Avett Brothers get psyched

Photo courtesy of Blackbird Presents.

Photo courtesy of Blackbird Presents.

BY MACKENZIE REAGAN, EDITOR-IN-CHIEF

Casting directors for biopics have a difficult choice to make: do they cast Actor A, who looks just like the subject, or Actor B, who might never be mistaken for the subject but embodies their “essence?” Neither choice is necessarily right or wrong; both actors can help tell the story.

In terms of casting for a Jerry Garcia tribute, the Avett Brothers are decidedly Actor B. The Avetts are a folk-rock band from Mount Pleasant, North Carolina. They’re known for what Pitchfork called “chummy earnestness.” They’re clean-cut Southern boys with families.

But with the help of Warren Haynes, the longtime guitarist of the Allman Brothers Band who’s toured with surviving members of the Grateful Dead since the ‘90s, the Avett Brothers became a perfect stand-in for one of psych-rock’s biggest icons Oct. 15.

The night started strong with “Think,” a track the Jerry Garcia Band covered live which later appeared on 1997’s “How Sweet It Is.”

It’s hard to cover a song by one artist that was a cover of another artist without sounding like an American Idol hopeful singing for votes. But the Avetts’ twang felt entirely genuine on Van Morrison’s “And It Stoned Me.” They were in their soulful, introspective element.

Although Bob Dylan, noted Nobel Prize winner, was the one to introduce the Beatles to weed, “Knockin’ on Heaven’s Door” isn’t exactly psych-rock.

Until the Avetts played it. Over the course of 10 minutes, the band jammed to the 1973 classic, and not a chord felt out of place.

The tribute show, entitled “Dear Jerry: This is 30!” was intended to be a replication of an unspecified October 1986 — according to meticulously-curated fansites, it might be Oct. 5 — Jerry Garcia Band concert.

But it never felt like merely a Garcia pageant. It felt like a group of musicians hanging out on a Saturday and playing some songs they loved. The Avett Brothers weren’t doing an impression of Garcia; rather, they were doing their interpretation of his music. Their rejection of kitsch gave their performance a sense of authenticity and, well, “earnestness.”

Haynes gave the night authenticity in his own way, playing the songs he’s been playing for years.
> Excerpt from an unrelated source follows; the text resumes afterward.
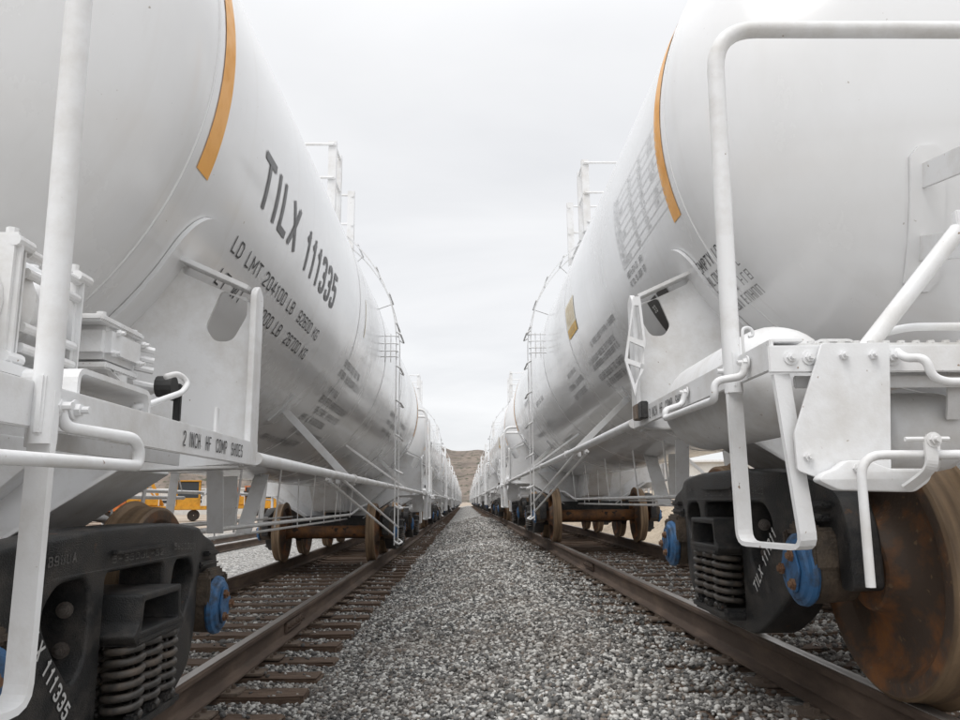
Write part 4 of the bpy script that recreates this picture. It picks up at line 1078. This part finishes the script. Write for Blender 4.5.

He kept the Avett Brothers on track, ensuring they maintained the folkier elements of Garcia’s repertoire while never veering into all-out Americana.

Over the course of three hours plus an encore, the band guided the crowd—a mix of tie-dye-clad Boomers and college kids who like the Avett Brothers—on a fuzzy, feedback-y trip to a time much chiller than 2016.